The Savannah College of Art & Design’s campus in Hong Kong has been cleared by China’s Ministry of Education to accept students from the mainland over a five-year period starting this fall.
The move will let SCAD recruit students from the world’s most populous nation to a campus focusing on “creative careers” and heavy on digital media, boasting degrees in 15 disciplines including advertising, animation, fashion management, a master’s in luxury and fashion management and more.
Since its launch in 2010, SCAD Hong Kong has become a magnet for students around Asia. More than 40 countries were represented among its 546 students in 2015-16. The most popular major, by far, was graphic design, with 16.3 percent of enrollees. In U.S. undergraduate programs, mainland Chinese students tend to focus less on creative fields and more on business and engineering.
SCAD’s Savannah and Atlanta campuses have also grown popular among Asian students seeking an American experience. The private university hosted 2,272 foreign students in 2014-15, according to the New York-based Institute of International Education. That’s more than the University of Georgia, whose student body is almost exactly three times as large. (It’s unclear if the SCAD numbers include non-U.S. students in Hong Kong and its campus in Lacoste, France.)
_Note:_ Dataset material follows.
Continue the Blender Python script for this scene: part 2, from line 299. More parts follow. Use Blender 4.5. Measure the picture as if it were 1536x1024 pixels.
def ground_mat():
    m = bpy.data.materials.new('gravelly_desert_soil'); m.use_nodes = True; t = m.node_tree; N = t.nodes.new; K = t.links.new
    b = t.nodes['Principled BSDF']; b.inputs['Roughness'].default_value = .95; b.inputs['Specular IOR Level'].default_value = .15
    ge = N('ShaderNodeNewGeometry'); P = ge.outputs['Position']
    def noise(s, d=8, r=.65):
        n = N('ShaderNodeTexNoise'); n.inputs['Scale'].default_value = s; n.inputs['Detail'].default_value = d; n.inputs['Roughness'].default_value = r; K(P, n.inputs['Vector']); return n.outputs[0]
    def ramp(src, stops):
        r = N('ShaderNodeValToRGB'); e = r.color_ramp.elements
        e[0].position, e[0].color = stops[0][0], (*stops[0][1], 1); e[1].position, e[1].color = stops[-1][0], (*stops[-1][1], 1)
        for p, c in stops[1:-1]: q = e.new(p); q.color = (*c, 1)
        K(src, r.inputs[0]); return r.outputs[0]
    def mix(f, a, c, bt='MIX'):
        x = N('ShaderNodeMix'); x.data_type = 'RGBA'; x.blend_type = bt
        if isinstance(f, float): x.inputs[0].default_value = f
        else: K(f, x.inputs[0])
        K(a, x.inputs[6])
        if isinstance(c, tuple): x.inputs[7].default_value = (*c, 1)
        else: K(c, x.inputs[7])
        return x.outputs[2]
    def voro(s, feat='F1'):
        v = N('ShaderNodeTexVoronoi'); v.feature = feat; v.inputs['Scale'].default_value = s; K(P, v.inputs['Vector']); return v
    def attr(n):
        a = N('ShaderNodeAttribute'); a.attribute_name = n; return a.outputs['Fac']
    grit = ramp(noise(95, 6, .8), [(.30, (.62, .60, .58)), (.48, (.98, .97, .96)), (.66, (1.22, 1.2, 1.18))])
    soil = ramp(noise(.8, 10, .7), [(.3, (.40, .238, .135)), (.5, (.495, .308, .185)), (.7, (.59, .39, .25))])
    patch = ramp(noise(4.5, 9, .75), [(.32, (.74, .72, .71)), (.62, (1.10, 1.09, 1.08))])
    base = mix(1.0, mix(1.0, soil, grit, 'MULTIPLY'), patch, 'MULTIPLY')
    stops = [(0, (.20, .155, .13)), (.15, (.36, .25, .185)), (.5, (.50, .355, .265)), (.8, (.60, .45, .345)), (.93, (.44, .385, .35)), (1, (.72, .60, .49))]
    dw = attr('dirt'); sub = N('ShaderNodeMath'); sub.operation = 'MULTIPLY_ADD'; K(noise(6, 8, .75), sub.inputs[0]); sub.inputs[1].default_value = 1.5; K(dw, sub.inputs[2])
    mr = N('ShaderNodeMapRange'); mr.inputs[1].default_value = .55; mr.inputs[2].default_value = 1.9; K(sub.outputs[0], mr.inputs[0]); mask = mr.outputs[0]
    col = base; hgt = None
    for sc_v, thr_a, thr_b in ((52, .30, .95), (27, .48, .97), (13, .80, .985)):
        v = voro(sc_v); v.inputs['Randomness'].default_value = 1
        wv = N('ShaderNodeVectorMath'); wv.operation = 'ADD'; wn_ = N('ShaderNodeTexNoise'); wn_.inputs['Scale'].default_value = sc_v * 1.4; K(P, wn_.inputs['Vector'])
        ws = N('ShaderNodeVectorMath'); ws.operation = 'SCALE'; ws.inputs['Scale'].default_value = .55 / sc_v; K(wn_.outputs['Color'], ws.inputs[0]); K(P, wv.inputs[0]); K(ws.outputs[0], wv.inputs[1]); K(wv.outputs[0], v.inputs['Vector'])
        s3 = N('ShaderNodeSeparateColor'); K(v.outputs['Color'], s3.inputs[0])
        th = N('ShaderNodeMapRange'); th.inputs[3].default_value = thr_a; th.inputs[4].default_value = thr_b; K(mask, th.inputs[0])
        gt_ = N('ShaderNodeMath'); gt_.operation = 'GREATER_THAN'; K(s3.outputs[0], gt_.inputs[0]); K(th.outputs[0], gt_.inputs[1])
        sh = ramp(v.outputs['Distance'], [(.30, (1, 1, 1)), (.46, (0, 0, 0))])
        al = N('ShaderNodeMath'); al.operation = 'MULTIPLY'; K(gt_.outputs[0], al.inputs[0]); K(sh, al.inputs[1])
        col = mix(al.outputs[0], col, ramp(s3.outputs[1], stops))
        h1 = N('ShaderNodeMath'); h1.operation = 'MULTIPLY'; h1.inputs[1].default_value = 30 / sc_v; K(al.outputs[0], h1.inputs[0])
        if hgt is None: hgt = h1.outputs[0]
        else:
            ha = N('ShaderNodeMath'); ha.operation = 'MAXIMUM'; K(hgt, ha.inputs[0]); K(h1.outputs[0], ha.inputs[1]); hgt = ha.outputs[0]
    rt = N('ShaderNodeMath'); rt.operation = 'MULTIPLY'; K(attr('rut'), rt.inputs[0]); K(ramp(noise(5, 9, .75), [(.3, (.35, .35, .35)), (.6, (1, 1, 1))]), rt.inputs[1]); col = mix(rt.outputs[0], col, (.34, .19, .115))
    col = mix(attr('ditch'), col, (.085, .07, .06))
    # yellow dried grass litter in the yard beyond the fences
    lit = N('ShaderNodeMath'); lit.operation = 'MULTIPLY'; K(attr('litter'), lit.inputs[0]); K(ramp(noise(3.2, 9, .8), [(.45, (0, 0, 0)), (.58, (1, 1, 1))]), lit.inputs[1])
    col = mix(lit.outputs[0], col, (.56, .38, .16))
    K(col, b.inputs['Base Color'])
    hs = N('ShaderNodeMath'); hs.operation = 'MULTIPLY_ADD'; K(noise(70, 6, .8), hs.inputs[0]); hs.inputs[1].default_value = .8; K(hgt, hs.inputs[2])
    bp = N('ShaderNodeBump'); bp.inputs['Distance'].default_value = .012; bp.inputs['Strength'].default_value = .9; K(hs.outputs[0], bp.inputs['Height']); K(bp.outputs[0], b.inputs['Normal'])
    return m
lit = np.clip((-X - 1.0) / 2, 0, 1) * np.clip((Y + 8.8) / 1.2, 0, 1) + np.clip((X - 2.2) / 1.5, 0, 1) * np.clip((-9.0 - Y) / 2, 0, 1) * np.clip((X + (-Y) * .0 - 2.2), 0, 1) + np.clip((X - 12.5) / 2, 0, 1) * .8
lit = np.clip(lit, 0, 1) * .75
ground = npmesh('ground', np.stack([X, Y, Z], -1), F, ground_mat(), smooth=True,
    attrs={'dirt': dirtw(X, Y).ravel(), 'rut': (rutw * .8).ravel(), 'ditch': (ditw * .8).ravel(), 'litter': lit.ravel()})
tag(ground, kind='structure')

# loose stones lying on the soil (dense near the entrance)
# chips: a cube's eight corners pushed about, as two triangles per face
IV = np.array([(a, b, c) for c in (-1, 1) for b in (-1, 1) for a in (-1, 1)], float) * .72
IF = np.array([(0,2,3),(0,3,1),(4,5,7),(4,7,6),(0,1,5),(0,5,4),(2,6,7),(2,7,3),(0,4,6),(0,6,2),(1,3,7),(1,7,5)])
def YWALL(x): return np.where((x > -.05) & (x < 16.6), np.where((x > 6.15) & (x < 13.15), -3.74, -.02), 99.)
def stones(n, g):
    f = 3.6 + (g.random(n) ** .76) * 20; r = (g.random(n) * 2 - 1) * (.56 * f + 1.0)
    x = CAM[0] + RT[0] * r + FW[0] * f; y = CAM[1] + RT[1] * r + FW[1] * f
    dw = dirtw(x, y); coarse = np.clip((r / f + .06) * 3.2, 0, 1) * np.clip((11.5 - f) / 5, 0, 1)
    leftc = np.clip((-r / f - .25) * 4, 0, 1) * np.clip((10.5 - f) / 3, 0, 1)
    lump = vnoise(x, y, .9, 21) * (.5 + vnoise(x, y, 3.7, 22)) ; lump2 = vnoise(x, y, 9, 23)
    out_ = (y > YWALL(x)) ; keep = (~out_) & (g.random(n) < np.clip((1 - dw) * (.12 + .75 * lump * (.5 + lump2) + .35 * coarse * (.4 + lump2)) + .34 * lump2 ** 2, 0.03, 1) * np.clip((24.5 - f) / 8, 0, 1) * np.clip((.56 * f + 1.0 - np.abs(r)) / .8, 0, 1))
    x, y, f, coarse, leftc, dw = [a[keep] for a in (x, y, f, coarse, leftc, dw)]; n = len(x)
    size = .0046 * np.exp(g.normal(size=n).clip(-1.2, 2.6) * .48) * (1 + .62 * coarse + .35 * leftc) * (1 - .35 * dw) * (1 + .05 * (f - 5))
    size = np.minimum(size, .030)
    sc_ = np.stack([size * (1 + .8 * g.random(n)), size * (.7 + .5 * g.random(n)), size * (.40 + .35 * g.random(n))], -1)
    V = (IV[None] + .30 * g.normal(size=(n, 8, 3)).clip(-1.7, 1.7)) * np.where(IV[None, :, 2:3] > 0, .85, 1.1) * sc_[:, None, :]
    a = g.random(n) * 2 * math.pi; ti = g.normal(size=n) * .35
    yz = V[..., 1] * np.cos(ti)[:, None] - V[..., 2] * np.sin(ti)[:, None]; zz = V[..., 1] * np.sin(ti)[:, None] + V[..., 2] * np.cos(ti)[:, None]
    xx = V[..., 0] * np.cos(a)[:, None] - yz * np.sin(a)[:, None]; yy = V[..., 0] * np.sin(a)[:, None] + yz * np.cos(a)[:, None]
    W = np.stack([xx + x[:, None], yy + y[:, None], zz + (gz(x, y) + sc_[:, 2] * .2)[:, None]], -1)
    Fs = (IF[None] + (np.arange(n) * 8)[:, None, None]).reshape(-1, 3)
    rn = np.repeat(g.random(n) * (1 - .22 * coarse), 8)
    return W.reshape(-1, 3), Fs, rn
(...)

SCAD Hong Kong officials were traveling and unavailable to comment on the timing of its decision to open the floodgates for mainland Chinese students or the administrative procedures required by the government to do so.
The numbers of mainland students applying to Hong Kong’s universities has declined in recent years, perhaps due to greater opportunities for mainlanders in other countries combined with political turmoil in the formerly British-ruled city, which has seen its relationship with the mainland grow more testy after the pro-democracy Occupy Central protests in late 2014.